Still, psychoanalysis focuses on linguistic expression. In part this is an artifact of analysis being an interpersonal process: it’s hard to know what someone else is thinking without their putting it into words. Also, though, there is a presumption that consciousness is inherently linguistic. Thought and language seem inextricably linked, such that thought is a kind of unspoken linguistic process and language is thought made accessible to others. Thoughts which cannot be expressed verbally aren’t really thoughts, it is argued. Further, analysis has historically depended on the analyst’s ability to interpret the client, and interpretation is always verbally communicated.

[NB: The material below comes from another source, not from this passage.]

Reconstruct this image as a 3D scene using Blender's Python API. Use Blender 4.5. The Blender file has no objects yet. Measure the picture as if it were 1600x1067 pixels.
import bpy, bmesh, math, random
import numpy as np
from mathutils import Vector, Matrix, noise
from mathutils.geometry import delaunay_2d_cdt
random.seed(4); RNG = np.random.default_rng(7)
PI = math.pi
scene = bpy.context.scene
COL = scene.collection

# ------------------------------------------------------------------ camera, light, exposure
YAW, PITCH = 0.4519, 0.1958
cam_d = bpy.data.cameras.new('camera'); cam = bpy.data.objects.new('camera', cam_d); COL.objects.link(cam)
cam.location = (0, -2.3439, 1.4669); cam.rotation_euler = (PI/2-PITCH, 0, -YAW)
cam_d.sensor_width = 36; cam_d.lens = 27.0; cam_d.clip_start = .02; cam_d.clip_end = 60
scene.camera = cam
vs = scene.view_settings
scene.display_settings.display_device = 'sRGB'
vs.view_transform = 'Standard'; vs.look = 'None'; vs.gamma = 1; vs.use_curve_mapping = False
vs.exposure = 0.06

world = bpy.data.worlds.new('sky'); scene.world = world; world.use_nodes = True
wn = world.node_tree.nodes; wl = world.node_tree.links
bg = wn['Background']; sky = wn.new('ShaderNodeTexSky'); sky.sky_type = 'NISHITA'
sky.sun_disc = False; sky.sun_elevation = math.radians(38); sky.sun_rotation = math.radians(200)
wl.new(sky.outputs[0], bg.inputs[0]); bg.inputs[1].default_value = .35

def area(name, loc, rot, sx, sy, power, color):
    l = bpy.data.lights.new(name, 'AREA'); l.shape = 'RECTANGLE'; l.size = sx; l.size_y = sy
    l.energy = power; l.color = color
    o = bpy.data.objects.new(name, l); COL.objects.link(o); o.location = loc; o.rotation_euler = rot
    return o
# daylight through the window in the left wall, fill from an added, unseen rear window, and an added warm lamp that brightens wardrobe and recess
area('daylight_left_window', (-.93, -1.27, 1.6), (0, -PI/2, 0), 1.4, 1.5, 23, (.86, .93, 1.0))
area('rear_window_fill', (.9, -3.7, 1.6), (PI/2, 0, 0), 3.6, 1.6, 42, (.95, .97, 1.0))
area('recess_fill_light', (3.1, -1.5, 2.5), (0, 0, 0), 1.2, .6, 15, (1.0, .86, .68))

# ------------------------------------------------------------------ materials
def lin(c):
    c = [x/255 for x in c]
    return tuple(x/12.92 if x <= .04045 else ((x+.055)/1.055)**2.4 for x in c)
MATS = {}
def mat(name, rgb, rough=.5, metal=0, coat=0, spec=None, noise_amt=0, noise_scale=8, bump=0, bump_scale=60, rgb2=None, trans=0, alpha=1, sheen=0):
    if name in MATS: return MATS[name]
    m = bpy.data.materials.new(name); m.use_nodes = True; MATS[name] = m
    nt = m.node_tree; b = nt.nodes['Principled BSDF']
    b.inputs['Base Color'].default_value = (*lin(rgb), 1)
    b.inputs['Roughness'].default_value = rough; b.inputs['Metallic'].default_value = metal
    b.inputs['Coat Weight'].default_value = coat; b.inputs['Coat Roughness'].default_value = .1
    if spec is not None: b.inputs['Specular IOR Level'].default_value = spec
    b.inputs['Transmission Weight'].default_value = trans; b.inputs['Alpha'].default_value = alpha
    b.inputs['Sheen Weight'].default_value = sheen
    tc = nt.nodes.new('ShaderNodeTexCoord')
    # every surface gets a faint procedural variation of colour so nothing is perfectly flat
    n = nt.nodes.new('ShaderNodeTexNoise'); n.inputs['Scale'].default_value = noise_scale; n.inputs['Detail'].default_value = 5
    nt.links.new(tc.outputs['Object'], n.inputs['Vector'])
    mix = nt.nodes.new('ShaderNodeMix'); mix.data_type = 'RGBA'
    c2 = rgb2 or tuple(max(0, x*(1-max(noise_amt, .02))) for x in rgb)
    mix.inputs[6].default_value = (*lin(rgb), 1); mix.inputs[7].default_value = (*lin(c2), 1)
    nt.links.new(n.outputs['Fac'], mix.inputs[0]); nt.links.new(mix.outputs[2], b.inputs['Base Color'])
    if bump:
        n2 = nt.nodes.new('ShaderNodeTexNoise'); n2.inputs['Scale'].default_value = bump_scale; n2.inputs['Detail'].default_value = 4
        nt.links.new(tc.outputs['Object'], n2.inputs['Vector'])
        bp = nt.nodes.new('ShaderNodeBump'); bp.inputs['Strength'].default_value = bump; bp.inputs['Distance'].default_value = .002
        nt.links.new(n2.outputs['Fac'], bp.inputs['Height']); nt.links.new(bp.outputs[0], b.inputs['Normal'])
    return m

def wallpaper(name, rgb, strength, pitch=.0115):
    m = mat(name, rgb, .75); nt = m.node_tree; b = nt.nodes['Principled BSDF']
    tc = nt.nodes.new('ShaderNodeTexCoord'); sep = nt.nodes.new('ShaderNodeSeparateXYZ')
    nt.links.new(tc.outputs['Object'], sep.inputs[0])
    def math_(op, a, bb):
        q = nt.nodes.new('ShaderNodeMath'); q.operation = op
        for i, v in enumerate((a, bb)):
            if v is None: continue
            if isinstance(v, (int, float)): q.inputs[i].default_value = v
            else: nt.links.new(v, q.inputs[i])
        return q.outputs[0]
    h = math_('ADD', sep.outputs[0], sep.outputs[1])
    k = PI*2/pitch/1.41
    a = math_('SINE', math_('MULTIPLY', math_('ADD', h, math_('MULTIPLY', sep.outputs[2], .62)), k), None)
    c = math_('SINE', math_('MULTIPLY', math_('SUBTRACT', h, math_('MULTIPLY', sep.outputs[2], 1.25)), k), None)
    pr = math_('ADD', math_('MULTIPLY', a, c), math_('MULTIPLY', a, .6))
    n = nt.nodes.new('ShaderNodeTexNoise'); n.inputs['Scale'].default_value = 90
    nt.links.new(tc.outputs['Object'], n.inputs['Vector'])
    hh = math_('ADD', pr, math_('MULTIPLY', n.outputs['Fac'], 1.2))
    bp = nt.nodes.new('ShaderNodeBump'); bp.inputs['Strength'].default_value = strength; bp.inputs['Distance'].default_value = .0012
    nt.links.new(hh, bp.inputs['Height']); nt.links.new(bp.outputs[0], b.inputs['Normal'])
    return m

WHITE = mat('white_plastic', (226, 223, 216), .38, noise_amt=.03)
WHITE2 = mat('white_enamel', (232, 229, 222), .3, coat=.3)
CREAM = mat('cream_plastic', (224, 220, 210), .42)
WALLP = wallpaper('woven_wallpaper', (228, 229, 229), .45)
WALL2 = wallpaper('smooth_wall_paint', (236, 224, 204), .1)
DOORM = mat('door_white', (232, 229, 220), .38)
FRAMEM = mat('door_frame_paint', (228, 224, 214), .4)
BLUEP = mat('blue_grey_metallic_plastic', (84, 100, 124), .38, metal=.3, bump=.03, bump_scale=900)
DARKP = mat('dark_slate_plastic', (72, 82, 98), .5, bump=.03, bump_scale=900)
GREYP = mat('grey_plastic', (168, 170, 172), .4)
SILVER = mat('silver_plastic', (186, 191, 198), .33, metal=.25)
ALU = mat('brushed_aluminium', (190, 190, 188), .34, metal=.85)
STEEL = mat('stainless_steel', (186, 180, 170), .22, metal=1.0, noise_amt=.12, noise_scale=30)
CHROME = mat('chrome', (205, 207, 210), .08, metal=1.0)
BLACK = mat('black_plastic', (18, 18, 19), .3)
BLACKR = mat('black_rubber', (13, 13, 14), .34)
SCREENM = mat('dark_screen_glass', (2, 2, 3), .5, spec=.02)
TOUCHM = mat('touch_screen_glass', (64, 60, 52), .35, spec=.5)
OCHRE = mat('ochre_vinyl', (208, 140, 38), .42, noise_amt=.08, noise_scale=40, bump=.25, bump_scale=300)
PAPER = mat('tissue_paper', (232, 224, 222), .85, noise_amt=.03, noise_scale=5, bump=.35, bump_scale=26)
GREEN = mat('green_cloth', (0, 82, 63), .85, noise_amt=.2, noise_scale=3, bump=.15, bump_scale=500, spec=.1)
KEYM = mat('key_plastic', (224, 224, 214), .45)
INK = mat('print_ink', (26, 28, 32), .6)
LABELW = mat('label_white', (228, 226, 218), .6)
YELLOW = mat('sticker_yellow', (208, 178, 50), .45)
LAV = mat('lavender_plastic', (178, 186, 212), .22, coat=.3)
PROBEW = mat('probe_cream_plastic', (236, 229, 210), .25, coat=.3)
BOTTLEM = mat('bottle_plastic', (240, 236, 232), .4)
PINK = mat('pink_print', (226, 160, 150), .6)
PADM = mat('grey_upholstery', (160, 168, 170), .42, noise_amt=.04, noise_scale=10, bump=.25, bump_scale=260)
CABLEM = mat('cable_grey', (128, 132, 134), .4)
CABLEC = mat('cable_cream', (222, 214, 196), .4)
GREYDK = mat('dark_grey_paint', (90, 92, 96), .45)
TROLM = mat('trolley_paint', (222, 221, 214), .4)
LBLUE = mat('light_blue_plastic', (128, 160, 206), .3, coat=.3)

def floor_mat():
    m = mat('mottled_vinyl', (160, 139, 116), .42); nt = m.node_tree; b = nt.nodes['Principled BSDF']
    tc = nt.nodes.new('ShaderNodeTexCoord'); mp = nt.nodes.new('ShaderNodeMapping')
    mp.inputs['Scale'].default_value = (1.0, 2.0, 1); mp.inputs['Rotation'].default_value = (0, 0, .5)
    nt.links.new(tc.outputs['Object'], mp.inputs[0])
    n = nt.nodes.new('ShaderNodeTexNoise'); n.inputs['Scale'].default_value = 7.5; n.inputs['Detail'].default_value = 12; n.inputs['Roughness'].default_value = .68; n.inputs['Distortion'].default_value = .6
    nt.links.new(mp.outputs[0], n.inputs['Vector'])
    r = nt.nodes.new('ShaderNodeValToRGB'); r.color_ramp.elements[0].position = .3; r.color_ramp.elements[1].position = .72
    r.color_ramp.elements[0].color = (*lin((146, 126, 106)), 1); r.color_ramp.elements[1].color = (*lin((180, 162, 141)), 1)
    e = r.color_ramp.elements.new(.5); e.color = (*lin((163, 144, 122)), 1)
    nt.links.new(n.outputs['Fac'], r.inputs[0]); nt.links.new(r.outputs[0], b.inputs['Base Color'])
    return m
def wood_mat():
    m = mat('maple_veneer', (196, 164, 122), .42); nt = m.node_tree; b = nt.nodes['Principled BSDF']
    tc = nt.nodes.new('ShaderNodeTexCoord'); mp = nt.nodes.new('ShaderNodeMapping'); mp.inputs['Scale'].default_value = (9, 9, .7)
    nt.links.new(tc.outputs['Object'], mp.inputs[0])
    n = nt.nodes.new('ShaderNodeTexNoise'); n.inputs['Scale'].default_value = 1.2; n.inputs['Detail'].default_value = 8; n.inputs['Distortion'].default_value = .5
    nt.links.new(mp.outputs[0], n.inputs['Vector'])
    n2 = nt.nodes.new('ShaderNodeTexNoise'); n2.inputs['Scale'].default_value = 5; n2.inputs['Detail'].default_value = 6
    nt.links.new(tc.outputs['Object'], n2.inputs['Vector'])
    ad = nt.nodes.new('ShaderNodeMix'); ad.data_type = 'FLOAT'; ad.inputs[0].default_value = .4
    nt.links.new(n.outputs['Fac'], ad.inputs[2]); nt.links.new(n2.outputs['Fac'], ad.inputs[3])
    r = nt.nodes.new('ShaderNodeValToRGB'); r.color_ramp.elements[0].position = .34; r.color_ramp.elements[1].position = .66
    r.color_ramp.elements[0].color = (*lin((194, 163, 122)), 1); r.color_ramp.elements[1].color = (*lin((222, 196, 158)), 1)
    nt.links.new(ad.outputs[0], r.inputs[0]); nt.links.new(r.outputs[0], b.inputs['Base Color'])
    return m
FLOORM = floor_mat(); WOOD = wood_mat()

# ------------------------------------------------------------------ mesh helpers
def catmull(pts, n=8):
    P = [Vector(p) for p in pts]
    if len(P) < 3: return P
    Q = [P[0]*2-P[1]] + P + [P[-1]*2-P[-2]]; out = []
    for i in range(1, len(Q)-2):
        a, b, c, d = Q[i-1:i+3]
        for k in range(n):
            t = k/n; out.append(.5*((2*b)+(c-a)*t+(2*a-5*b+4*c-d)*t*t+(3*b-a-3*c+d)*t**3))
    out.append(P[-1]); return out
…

But what about images, pictures, physical structures? To create visual-spatial things requires conscious attention, contemplation, imagination, and manipulation. Collage, haphazard rearrangement of components, even demolition: these activities both embody and generate meaning, even if that meaning cannot be put into words. Must the analyst insist that the client drag the right-brain stuff across the corpus callosum into left-brain language processing? Why not just let the client express the non-linguistic stuff non-linguistically, through image, movement, intonation, manipulation? The explicitly analytic role of the analyst is regarded as less important than the client’s self-analysis. And even if the client never explicitly formulates his or her insights in words, the changes in perception, affect, energy, desire, proactivity, freedom of expression, personal integration, and so on are the most important outcomes.
On the other hand, perhaps because I’m left-handed I value bilateral integration. Being able to express divergent and holistic thoughts and images verbally seems like a good thing. And being able to deal with images and structures and intonations and affects without having to talk about them also seems like a good thing.